What does that say about us? We who have the breath of God living within us? Do we simply die and rot away in the ground and all that is a part of us disappears? Or is their more to it then we think?
Just about every religion that I have heard of share two things in common; one is that there is a big change coming in the not so far distant future, a subject for a separate post, and the second is that there is something beyond this life. If you’re a Christian you likely refer to it as heaven, if you’re a Jew it’s likely to have something to do with the messianic kingdom or if you’re a Hindu it’s likely to be some sort of re-incarnation, no matter what you wish to call it, it all boils down to that there is something after this life and nature shows it to us day after day.
There is a school of thought that I subscribe to, that suggests our lives repeat themselves until we have learned the lessons that we need to learn. I don’t mean that as soon as I die the clock rewinds for me and I go back to 19-- and start over, no, I believe that we are reborn as different people but we retain some of the knowledge, through our spirit, that we have taken from this life and as we interact with the same people, the same souls if you will, that we have interacted with in this life, we relearn and grow as in our previous lives and times. I don’t have any proof of this mind you; I can’t pull out some sort of theological study or scientific publication to prove this. I can only offer a couple of ideas as to why I think this way.
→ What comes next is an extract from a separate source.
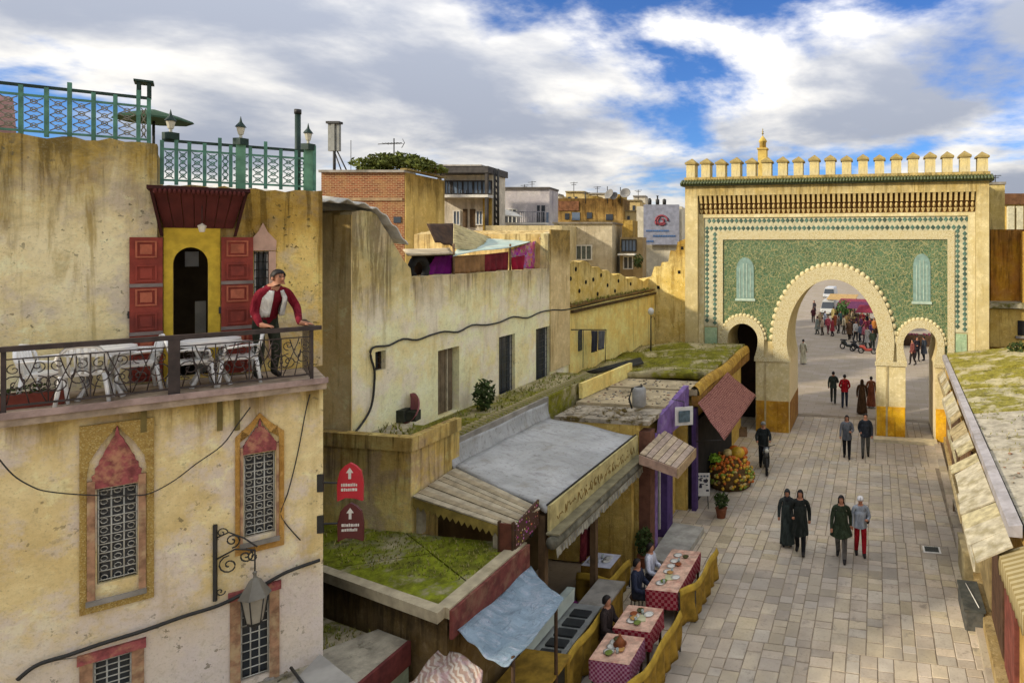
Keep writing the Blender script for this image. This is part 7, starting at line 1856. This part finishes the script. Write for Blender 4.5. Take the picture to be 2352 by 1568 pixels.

First is the above mentioned cycle of life that you can see in nature, the cycles of the moon, the seasons, life and death in nature. The second is not so concrete; dreams. I have had dreams that have been so real, so vivid and detailed that when I woke up I was disorientated as to what was actually real. I have seen through the eyes of people that I don’t remember and yet in the dreams I knew who I was and who all those around me were. One dream in particular I was in a battle during the American revolution and I was running with a group of other men and we were crossing a bridge, just as we got to the other side there was an explosion from a cannon ball and I was knocked down to the ground. The last thing I remember was faces looking down on me as everything fades to black. Then there was one dream that I had that I was getting ready for work as a nurse, I am assuming based on the clothes, and as I looked into the mirror the face looking back at me was my face but with long red hair and freckles but the real surprise for me came when I went to a battlefield and realized that this was the place that I had seen in my dream. I had never been there before so I had no way of knowing what it looked like and yet it was like I had just walked back into my dream. Are these proofs that I had been there before in a past life? No, but it’s very compelling.
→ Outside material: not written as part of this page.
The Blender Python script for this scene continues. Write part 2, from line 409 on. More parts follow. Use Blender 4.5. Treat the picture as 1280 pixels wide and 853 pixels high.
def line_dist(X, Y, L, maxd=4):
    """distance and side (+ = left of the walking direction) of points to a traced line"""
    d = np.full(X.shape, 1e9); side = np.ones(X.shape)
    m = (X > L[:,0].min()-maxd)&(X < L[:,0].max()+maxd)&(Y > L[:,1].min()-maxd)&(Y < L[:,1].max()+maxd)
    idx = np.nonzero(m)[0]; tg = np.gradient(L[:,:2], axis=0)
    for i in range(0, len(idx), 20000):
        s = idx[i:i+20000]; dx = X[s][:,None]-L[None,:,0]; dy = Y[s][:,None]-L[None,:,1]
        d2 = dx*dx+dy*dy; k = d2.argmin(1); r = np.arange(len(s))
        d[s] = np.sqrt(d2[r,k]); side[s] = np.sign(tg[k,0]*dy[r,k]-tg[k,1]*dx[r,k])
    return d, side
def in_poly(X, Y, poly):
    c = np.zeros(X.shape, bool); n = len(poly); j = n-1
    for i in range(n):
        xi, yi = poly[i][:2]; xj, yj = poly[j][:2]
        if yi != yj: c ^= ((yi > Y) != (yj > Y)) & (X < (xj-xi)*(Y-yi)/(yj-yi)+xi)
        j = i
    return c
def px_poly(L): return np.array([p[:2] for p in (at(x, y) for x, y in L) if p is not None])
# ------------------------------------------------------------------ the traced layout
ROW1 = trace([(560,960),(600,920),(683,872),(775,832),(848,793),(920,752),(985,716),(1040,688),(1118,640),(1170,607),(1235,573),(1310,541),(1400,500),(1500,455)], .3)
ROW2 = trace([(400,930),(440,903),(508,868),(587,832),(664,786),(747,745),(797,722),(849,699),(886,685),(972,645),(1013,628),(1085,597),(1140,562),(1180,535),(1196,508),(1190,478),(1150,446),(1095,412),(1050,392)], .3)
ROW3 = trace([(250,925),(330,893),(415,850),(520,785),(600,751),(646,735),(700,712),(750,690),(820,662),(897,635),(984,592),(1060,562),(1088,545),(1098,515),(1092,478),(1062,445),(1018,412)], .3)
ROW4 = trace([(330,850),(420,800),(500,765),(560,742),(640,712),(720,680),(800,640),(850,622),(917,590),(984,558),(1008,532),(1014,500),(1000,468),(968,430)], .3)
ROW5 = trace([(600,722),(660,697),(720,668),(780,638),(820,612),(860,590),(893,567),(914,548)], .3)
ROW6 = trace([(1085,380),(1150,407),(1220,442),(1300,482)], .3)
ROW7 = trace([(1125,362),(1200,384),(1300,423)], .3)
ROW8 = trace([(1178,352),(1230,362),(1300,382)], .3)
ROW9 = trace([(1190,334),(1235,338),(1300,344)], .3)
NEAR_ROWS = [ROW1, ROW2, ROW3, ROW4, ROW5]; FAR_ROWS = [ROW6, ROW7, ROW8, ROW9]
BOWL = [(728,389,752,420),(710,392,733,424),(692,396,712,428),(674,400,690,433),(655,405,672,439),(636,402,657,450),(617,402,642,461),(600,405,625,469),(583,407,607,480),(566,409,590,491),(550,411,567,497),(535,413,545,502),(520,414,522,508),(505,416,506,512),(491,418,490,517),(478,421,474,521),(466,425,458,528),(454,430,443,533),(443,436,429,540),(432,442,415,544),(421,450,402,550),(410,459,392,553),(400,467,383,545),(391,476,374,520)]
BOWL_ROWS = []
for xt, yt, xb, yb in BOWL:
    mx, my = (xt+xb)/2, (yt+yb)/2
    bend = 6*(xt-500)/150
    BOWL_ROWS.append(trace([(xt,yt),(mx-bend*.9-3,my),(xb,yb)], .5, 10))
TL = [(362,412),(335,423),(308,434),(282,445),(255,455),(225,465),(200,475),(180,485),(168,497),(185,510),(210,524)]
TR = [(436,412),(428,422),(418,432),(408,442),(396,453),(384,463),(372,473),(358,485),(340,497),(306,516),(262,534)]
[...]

My last reason has to do with people. Have you ever had the experience of meeting with someone for the very first time but feeling like you have known them your entire life? Or you’re certain that you know them from somewhere but as you compare notes you realize that it’s not likely? Or you meet certain people and you just immediately click? Why is that? I would humbly submit to you that it’s because of the spirit of God living in us points you to those that you have been with in past lives or times and so your spirit knows them even when your mind has forgotten.
Some will argue that this is not theologically sound, that’s OK, but let me ask you a question; if it’s the breath of life that comes from God that gives us life in the first place, where does that breath of life go? If God is eternal and He is spirit than I would submit to you that this breath of life or spirit of God goes back to Him and He does what He wants with it. Yes our bodies die but if nature is any example to us than I can see where our lives are renewed and we begin again.